The video chat between David Brailsford and Brian Kernighan has sparked a lot of interest and commentary among the Unix faithful. Dough McIlroy offered this story concerning egrep
to the conversation. The egrep
connection is that it was egrep
’s regex technology that powered AWK.
McIlroy explains that for years he thought he was responsible for getting Ken Thompson to cut the regex code from ed
and turn it into grep
. He learned much later—through the THUS mailing list—that, in fact, Thompson had already done that to make a tool for his own use and all that really happened was that McIlroy’s urging got him to make it publicly available.
McIlroy goes on to say that he used egrep
as an integral part of his calendar
program but that it painfully slow.

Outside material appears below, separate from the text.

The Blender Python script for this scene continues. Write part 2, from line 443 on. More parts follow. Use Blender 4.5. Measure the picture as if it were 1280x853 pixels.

Al Aho, the developer of egrep
was mortified and introduced lazy state building to egrep
to make it faster. That worked but now McIlroy wonders whether he really inspired Aho to make the change or whether it was something he had already planned.
A bit later Mohamed Akram sent a message saying that he had written a blog post about calendar
that explains what it does and how it does it. The TL;DR is that it’s a simple script that calls a C program to build a regex and then uses that regex in an egrep
call to extract the desired information from the calendar file. Read Akram’s post for the details and the code.
McIlroy is a master at this sort of thing and calendar
is a nice example of the way he leveraged existing tools tied together with a shell script to get things done.